On n’aura qu’à l’appeler pour qu’il vienne le chercher, et il le partagera avec les villageois de Codrington (rapport à la ciguatera, hors de question qu’on le mange, nous autres Blancs à l’estomac fragile). J’aurais bien aimé, MJ, mais pour capturer un barracuda de la taille du captain, faut le matos, et c’est pas avec mon fusil à poisson rouge que je vais faire quelque chose. Ce que je gagnerais, peut-être, c’est un tour de ski nautique tracté derrière un barracuda…
L’histoire ne dit pas (mais elle le dit quand même) que le lendemain, alors que je racontais avec moult précautions (pour ne pas trop l’effrayer) ma rencontre de la veille à ma mère au téléphone (malgré tout affolée, à 7000 km de là, et qui m’interdisait déjà la baignade pour les quinze prochaines années), je vis passer tranquillement derrière le bateau, l’air de rien, le barracuda farceur, suivi d’un requin (un vrai) qui passa l’après-midi à me mater en train de bronzer. Non, ça, je ne lui ai pas raconté.

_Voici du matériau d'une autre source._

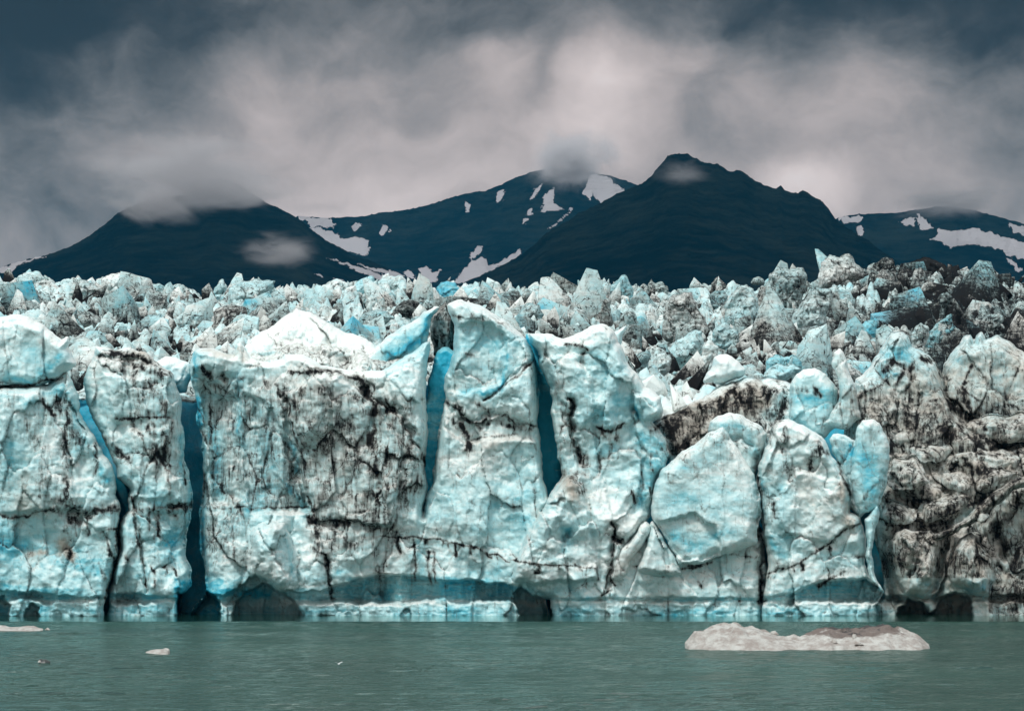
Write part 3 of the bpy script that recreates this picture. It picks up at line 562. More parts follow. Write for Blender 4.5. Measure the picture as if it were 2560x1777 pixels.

[1] La nuit, l’annexe (notre voiture des mers) est suspendue sur le côté du bateau, elle ne reste pas dans l’eau. À cause des algues. Et des voleurs. Une annexe de qualité (et surtout un moteur convoité) qui se promène derrière un bateau, la nuit, ça peut faire des envieux… Mais pas à Barbuda. Ici, donc, c’est pour que les algues ne poussent pas sur la carène qu’on la remonte tous les soirs.